Integration of the binomial theorem

[hmmmmm]

is it possible to integrate the binomial theorem??

 

[tiny-tim]

Welcome to PF!

Hiho hmmmmm! Welcome to PF!

is it possible to integrate the binomial theorem??

Yes, and that should give you an equation relating ⁿC_k and ^n-1C_k-1 …

what is it?

 

[HallsofIvy]

What do you mean by "integrating a theorem", integrating both sides of the equation involved? If so, yes, tiny-tim is correct.

 

[hmmmmm]

ok so what would happen if you integrated both sides of it then.

 

[tiny-tim]

ok so what would happen if you integrated both sides of it then.

uh-uh … you tell us!

 

[HallsofIvy]

1) Write down the formula for "the binomial theorem."

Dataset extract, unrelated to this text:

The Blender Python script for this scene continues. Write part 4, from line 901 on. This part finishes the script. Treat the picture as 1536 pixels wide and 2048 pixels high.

2) Integrate each side separately. That shouldn't be difficult, they both involve just the "power rule", that the integral of xⁿ is (1/n+1)xⁿ⁺¹+ a constant.

What do you get?

 

[hmmmmm]

yes this is the part i don't understand how you would integrate (a^x+B)^y once expanded not in the braket.

 

[HallsofIvy]

"(a^x+ B)^y is NOT a binomial form. Do you mean (Ax+ B)^y where A, B, and y are constants? If so, do not expand it. Make the substitution u= Ax+ B so that du= Adx and dx= (1/A)du.

 

[hmmmmm]

i mean the integral of (a^x+b)^y da where x b and y are constants sorry for my sloppy notation

 

[HallsofIvy]

Good! So do what we have been encouraging you do to all along! Write out (a^x+ b)^y in terms of the binomial expansion and integrate, term by term.